M. Alain Gournac a souhaité une évaluation complète de l'efficacité des différentes mesures. Il a relevé que les PME étaient confrontées à de grandes difficultés pour calculer leurs cotisations. Il a évoqué l'expérience du chèque emploi-service, qui pourrait être étendue aux très petites entreprises.

M. Jean Chérioux a estimé qu'il était nécessaire de disposer d'une répartition, par branches, des différentes recettes de la sécurité sociale.

M. Jacques Machet, rapporteur, a considéré que la construction de l'Europe sociale pourrait permettre des simplifications.

M. Martial Taugourdeau a rappelé que les erreurs des cotisants, de bonne foi, pouvaient se solder par des majorations de cotisations très préjudiciables.

M. Marcel Lesbros a estimé que la complexité des mesures d'exonération mettait également en cause la responsabilité du législateur.

Répondant aux différents intervenants, M. Bernard Caron a évoqué le nombre de pages paraissant annuellement au Journal officiel " Lois et décrets ". Il a estimé que l'adage " nul n'est censé ignorer la loi " était vain. Il a ajouté qu'il était désormais nécessaire de procéder à un " dépoussiérage ", en supprimant toutes les mesures peu utilisées ou en voie d'extinction. Il a douté de la pertinence des études d'impact accompagnant les projets de loi qui doivent pourtant, en principe, évaluer les mesures proposées en termes de formalité et de coût de gestion.

M. Jean-Louis Buhl a confirmé que l'objectif de sécurité et de stabilité juridique était essentiel. Il a considéré que de gros efforts informatiques, à travers le projet " Net entreprises ", étaient engagés. Il a toutefois signalé que le principe du système déclaratif imposait des contrôles a posteriori. Il a précisé que les URSSAF menaient, de plus en plus, des actions de prévention.

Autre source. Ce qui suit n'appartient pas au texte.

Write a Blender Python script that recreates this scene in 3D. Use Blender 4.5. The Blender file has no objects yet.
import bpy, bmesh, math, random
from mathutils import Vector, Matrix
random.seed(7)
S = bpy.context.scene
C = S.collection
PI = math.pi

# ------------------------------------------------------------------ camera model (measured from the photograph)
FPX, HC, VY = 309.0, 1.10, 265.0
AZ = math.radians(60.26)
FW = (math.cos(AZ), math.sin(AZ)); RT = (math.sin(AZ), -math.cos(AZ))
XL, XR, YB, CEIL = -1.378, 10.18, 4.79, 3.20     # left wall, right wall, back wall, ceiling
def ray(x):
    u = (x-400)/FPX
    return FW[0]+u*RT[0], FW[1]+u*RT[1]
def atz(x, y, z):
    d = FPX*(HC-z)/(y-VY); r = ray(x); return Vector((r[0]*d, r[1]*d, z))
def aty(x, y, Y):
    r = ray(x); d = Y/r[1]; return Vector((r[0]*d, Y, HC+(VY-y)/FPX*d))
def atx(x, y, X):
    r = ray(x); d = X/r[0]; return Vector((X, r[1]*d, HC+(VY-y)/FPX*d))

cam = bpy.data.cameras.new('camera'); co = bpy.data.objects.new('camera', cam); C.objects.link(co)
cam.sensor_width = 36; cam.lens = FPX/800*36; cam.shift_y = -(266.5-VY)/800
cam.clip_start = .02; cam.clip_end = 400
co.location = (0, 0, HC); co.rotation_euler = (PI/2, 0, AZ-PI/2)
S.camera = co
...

S'agissant des chèques emploi-service, il a relevé que cette simplification majeure était liée à une profession particulière, mettant en jeu une seule caisse de retraite complémentaire. Il a indiqué que le projet de loi d'orientation sur les départements d'outre-mer (DOM) comportait une mesure de " titre emploi-service " et que cette expérience serait intéressante à suivre.